Mordecai Commentator Killed in Nuremberg Massacre

Medieval fortifications of Nuremberg

August 1 1298 – 22 Av 5058

The Rintfleisch massacres of 1298, named after their instigator – an impoverished knight or more likely a butcher (rind means beef in German), though the term may also refer to his behavior – destroyed 146 Jewish communities in Franconia, Bavaria and Austria. They began with Rintfleisch’s accusations in Röttingen, near Würzburg in Bavaria, that the Jews had desecrated the sacred bread of the Eucharist used in Church services. Claiming he had a God-given mandate to avenge the sacrilege, he burned Röttingen’s Jews on April 20 (7 Iyar) then moved on with a mob of followers to other towns. In Nuremberg, the Jews sought refuge in a fortress, but Rintfleisch overcame the defenders and butchered them all on 1 August.

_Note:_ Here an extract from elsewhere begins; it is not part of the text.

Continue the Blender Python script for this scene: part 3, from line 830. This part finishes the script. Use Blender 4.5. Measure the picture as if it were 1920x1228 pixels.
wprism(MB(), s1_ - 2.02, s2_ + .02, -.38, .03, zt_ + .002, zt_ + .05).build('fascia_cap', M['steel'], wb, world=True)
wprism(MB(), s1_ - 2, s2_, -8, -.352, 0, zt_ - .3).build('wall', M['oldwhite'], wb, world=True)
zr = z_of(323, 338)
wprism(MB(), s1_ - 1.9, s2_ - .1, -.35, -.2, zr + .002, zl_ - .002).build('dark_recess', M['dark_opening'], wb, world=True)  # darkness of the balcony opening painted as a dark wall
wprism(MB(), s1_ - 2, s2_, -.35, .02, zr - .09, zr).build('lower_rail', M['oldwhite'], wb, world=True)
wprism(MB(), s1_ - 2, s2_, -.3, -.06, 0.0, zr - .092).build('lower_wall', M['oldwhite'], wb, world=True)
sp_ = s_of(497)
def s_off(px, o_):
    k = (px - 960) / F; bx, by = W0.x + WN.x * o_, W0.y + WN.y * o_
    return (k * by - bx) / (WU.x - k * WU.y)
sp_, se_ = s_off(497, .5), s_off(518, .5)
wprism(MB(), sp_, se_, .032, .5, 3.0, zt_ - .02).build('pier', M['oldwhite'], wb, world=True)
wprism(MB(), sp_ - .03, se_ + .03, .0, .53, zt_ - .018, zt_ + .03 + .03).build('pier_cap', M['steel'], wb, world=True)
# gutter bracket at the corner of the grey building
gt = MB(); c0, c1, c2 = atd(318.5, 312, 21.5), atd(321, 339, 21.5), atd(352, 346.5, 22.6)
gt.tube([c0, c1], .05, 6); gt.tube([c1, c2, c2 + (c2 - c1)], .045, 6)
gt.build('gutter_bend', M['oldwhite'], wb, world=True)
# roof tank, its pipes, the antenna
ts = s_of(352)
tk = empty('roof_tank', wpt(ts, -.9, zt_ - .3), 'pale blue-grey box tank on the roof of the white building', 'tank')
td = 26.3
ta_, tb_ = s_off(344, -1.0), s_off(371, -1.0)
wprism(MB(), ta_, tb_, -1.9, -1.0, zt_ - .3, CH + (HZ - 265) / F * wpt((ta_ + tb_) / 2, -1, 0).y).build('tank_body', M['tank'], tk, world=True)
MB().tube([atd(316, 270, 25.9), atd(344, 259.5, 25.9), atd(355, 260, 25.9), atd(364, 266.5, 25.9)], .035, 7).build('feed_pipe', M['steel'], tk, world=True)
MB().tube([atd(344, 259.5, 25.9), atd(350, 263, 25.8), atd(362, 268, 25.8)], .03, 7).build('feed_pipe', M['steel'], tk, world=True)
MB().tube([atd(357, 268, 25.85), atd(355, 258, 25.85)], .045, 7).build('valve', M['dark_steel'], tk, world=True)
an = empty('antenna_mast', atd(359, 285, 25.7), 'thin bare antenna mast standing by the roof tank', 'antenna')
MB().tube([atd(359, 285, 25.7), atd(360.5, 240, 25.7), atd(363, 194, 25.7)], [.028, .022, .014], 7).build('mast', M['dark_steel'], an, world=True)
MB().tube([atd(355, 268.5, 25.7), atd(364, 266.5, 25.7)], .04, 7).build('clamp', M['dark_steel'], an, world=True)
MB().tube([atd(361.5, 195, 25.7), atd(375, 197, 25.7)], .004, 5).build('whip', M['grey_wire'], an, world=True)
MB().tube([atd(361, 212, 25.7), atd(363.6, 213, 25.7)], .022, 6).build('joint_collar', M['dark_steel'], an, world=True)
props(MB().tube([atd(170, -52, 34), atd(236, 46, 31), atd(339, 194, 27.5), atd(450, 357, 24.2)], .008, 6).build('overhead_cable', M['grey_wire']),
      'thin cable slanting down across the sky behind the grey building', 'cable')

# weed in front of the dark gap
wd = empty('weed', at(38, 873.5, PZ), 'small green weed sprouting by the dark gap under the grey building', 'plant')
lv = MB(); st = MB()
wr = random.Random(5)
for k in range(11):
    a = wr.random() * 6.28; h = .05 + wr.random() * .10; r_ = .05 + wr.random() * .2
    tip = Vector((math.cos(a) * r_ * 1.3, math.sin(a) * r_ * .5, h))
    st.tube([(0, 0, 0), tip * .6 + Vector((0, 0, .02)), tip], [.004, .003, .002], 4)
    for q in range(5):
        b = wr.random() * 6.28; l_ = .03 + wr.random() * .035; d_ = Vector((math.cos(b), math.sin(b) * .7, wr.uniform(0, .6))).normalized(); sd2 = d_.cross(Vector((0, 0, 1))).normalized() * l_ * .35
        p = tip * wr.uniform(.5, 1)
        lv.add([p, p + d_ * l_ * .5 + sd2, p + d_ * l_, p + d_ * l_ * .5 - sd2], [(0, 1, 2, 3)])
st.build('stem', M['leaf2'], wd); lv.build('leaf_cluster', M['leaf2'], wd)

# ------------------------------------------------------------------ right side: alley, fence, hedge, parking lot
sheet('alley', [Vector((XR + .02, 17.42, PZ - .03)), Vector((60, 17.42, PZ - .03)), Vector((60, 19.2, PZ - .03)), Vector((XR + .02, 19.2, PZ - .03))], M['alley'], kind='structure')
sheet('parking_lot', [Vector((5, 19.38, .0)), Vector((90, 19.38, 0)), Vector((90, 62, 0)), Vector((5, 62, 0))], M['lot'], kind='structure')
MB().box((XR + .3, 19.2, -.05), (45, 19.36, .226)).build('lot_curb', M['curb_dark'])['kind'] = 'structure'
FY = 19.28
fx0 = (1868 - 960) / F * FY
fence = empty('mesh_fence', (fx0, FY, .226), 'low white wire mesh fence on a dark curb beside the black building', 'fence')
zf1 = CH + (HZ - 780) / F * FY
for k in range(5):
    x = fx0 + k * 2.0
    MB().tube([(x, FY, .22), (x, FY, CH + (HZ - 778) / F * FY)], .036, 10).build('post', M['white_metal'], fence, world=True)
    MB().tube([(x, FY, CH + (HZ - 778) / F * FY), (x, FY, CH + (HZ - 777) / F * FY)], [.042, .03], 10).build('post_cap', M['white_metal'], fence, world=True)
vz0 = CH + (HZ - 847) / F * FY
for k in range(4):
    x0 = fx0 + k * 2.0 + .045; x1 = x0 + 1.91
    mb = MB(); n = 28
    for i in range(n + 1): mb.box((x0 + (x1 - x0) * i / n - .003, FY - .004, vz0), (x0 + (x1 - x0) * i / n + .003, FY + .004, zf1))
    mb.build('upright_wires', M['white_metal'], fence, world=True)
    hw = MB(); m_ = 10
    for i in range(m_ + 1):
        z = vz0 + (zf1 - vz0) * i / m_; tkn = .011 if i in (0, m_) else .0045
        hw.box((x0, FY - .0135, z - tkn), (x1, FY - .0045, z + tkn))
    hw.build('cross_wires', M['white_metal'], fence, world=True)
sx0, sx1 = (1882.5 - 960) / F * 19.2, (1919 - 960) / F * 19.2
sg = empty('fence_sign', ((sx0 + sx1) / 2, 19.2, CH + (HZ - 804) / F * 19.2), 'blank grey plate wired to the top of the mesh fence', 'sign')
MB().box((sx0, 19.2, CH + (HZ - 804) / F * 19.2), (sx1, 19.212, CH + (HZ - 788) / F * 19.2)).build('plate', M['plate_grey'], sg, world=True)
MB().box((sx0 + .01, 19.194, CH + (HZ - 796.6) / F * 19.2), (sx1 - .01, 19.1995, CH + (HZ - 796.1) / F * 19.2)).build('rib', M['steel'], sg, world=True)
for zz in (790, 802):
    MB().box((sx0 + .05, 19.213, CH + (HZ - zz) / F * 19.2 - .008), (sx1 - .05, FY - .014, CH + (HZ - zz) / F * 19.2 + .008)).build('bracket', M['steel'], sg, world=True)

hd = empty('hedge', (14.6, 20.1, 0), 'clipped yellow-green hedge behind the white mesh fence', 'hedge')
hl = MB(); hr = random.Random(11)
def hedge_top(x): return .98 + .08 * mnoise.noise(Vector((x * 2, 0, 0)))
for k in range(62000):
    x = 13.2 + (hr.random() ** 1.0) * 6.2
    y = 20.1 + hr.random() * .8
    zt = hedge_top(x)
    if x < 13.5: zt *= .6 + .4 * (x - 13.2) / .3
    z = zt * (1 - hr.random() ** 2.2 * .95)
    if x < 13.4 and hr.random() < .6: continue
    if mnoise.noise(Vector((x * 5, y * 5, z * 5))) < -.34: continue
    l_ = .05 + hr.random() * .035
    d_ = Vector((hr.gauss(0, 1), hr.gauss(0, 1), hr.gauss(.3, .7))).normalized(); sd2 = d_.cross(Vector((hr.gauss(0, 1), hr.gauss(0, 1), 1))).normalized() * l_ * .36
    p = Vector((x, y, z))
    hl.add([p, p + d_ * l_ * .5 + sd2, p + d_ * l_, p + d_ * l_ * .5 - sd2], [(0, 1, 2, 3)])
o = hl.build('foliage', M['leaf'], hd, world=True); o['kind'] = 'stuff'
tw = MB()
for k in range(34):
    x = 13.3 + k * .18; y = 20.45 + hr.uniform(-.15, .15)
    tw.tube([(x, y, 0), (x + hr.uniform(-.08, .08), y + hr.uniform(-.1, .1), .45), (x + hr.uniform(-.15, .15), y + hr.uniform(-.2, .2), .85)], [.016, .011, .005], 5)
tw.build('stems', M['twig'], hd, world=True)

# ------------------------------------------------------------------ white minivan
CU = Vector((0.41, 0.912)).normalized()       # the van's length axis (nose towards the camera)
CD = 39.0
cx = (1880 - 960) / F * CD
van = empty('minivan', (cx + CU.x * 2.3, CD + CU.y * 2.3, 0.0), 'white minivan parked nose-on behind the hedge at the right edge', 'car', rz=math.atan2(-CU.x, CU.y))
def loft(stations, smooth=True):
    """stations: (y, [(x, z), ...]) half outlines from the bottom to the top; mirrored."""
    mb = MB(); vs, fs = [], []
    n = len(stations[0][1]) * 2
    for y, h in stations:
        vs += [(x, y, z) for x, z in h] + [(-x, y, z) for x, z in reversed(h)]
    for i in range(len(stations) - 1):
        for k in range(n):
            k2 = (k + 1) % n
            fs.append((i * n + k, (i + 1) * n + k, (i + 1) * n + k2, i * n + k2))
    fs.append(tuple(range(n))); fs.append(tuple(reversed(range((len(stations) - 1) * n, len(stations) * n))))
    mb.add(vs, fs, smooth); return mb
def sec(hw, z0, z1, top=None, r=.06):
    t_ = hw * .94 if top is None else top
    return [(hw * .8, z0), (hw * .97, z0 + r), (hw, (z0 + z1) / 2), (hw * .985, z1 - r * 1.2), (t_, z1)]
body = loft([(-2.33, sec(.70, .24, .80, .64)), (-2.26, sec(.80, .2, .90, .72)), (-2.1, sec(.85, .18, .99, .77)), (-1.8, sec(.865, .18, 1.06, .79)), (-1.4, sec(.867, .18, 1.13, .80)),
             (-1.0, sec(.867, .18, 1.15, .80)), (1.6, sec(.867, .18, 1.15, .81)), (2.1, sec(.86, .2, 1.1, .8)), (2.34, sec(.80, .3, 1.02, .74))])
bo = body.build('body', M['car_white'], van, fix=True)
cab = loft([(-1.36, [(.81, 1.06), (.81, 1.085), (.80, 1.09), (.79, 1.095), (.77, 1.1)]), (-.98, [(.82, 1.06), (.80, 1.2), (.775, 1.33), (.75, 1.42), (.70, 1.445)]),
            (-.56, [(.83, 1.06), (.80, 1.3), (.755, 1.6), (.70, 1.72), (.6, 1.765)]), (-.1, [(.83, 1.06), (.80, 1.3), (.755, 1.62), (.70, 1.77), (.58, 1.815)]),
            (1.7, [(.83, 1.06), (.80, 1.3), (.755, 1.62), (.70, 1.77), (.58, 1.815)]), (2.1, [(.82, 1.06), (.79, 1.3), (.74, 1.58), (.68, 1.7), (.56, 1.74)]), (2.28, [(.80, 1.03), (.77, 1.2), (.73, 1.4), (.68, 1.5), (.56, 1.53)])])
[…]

The Nürnberger memorial book includes the names of thousands of victims, with heartrending descriptions of how they died. One of those killed with his wife and children was Mordechai ben Hillel HaKohen (c. 1250–1298), a 13th-century German rabbi and author of a legal commentary on the Talmud, referred to as The Mordechai (one of the sources of Rabbi Josef Karo’s Shulkhan Arukh).